Exercise aim — Work out how many lines include "from" and answer with that number only.

— BEGIN Supplied information —

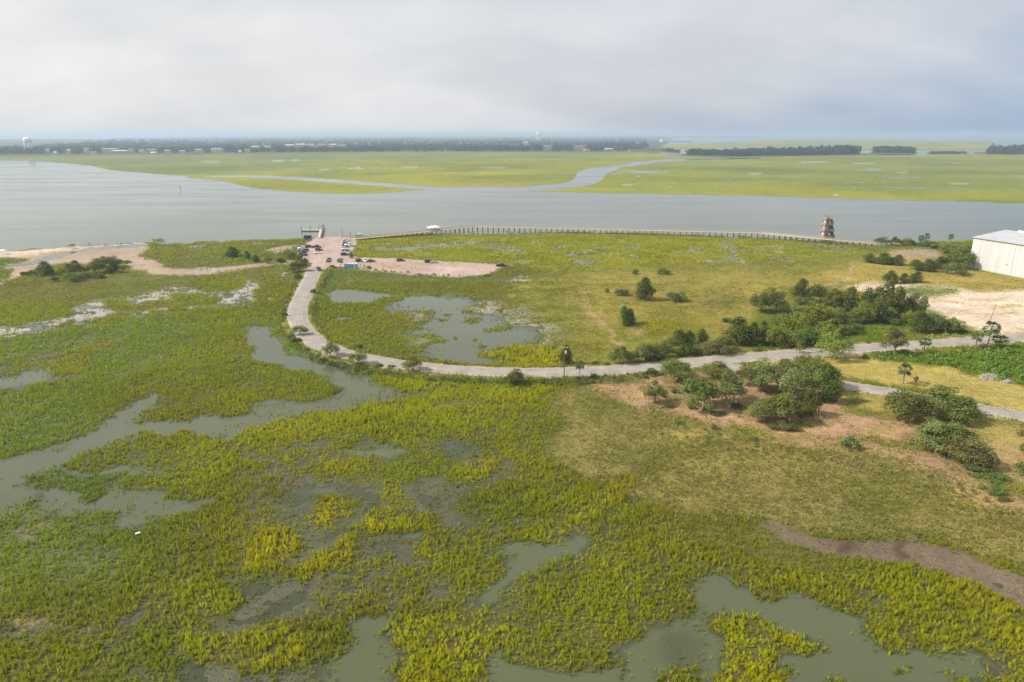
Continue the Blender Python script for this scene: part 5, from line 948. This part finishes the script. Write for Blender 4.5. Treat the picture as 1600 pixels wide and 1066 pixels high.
def blue_bin():
    g = ground_at(481, 374.2); o = empty('dumpster', (g[0], g[1], .4), .1); tag(o, 'dark blue dumpster at the shore beside the dock', 'dumpster'); m = mat('blue_steel', (.03, .09, .20), .5)
    b = MB(); b.loft([[(-2.2, -.8, .1), (2.2, -.8, .1), (2.2, .8, .1), (-2.2, .8, .1)], [(-2.5, -1.1, 1.9), (2.5, -1.1, 1.9), (2.5, 1.1, 2.2), (-2.5, 1.1, 2.2)]]); b.build('hopper', m, o)
    for s in (-1.25, 1.25): l = MB(); l.add([(s-1.2, -1.15, 1.95), (s+1.2, -1.15, 1.95), (s+1.2, 1.15, 2.25), (s-1.2, 1.15, 2.25), (s-1.2, -1.15, 2.02), (s+1.2, -1.15, 2.02), (s+1.2, 1.15, 2.32), (s-1.2, 1.15, 2.32)], [(3, 2, 1, 0), (4, 5, 6, 7), (0, 1, 5, 4), (1, 2, 6, 5), (2, 3, 7, 6), (3, 0, 4, 7)]); l.build('lid', TYRE, o)
blue_bin()
def toilets():
    blue = mat('toilet_blue', (.02, .25, .52), .5, scale=1, var=.05)
    def one():
        o = empty('portable_toilet'); b = MB(); b.box((0, 0, 1.1), (1.15, 1.15, 2.05), top=.97); b.build('cabin', WHITE, o)
        d = MB(); d.box((0, -.595, 1.05), (.86, .05, 1.85)); dr = d.build('door', blue, o); MB().box((.3, -.64, 1.05), (.1, .05, .16)).build('handle', STEEL, dr)
        c = MB(); c.loft([[(-.62, -.62, 2.12), (.62, -.62, 2.12), (.62, .62, 2.12), (-.62, .62, 2.12)], [(-.55, -.6, 2.3), (.55, -.6, 2.3), (.55, .6, 2.3), (-.55, .6, 2.3)], [(-.25, -.5, 2.42), (.25, -.5, 2.42), (.25, .5, 2.42), (-.25, .5, 2.42)]]); c.build('roof', WHITE, o)
        MB().box((0, 0, .06), (1.2, 1.25, .12)).build('skid', TYRE, o); MB().tube((.4, .45, 2.2), (.4, .45, 2.75), .05).build('vent_pipe', WHITE, o)
        p = MB(); p.box((.61, .1, 1.1), (.05, .9, 1.7)); p.build('side_panel', blue, o); return o
    o0 = None
    for i, px in enumerate((540.8, 546, 551.3, 556.8)):
        o = one() if o0 is None else copy_tree(o0); o0 = o0 or o; g = ground_at(px, 419); o.location = (g[0], g[1], .5); o.rotation_euler.z = -.12; o.scale = (1.15, 1.15, 1.05)
        tag(o, ('blue and white portable toilet closest to the round palm', 'blue and white portable toilet, second from the palm', 'blue and white portable toilet, third from the palm', 'blue and white portable toilet at the far end from the palm')[i], 'toilet', 'portable toilets at the lot entrance')
toilets()
def sign_board():
    g = ground_at(510.5, 418.6); o = empty('notice_board', (g[0], g[1], .5)); tag(o, 'small white notice board left of the entrance palm', 'sign'); MB().box((0, 0, 1.3), (1.9, .08, 1.0)).build('panel', WHITE, o)
    for s in (-.8, .8): MB().box((s, .06, .9), (.1, .1, 1.8)).build('post', WOODM, o)
sign_board()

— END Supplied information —

Reply to the exercise — 2